PENRITH and the Border still has no official Conservative Party General Election candidate - despite a December 12 vote now being set.

The constituency, served since 2010 by Conservative MP Rory Stewart, has long been considered one of the safest Tory seats in the country.

But following the MP’s expulsion from the party after defying Prime Minister Boris Johnson over Brexit, the party has been without a candidate for the next election.

With an election campaign now in full swing, Penrith and the Border Conservative Association says it is eager to have a candidate in place.

But a spokesman for local party association’s executive said Conservative Party Headquarters (CCHQ) only gave the official green light to a candidate selection process beginning on Monday.

“We have been obliged to wait for information and permission to proceed from CCHQ, which we have requested repeatedly,” the association executive spokesman said.

“On Monday of this week CCHQ agreed to formally start the process of selection by advertising the vacancy to their list of potential candidates.

“However, now that the General Election has been called for December 12, this may change.

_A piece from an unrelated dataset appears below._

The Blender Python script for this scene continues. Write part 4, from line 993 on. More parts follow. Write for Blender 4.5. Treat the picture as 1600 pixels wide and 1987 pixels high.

“CCHQ has the discretion to stop the normal process and initiate by-election rules.

“This means that they can put forward a shortlist of three for the membership to choose from.

“[On Wednesday], we requested that they urgently clarify the position and we await their reply.

“Further information will be circulated as soon as it becomes available.”

Just a few weeks ago, Rory Stewart had indicated his intention to run for re-election in Penrith and the Border as an indepedent MP - which until the dissolution of Parliament next week he still technically is.

However, he announced at the beginning of this month that he will stand down when the election was called so he can run as an independent candidate for London mayor.

He told The Cumberland News that in its current form Parliamentary democracy is failing to properly use the knowledge and expertise of citizens.

He criticised both main party’s - including Jeremy Corbyn’s Labour - for becoming too extreme.

Mr Stewart said: “I’m against the idea that we have to delegate our brains to MPs for a full Parliamentary term. There are so many people outside Parliament who are so much better informed that people in Parliament.”

He would like to see the UK move to a system of citizen assemblies, with issues examined a jury of say 300 people who represent people.

They could then make recommendations on issues of importance. Mr Stewart is currently on a walking tour of London, engaging directly with voters.

In an earlier interview, Mt Stewart describes Parliament as medieval. Some 15 of the 24 ‘one nation’ Conservatives who backed him in the leadership race were now leaving the Commons. “The time has come to strike out as an independent,” he added.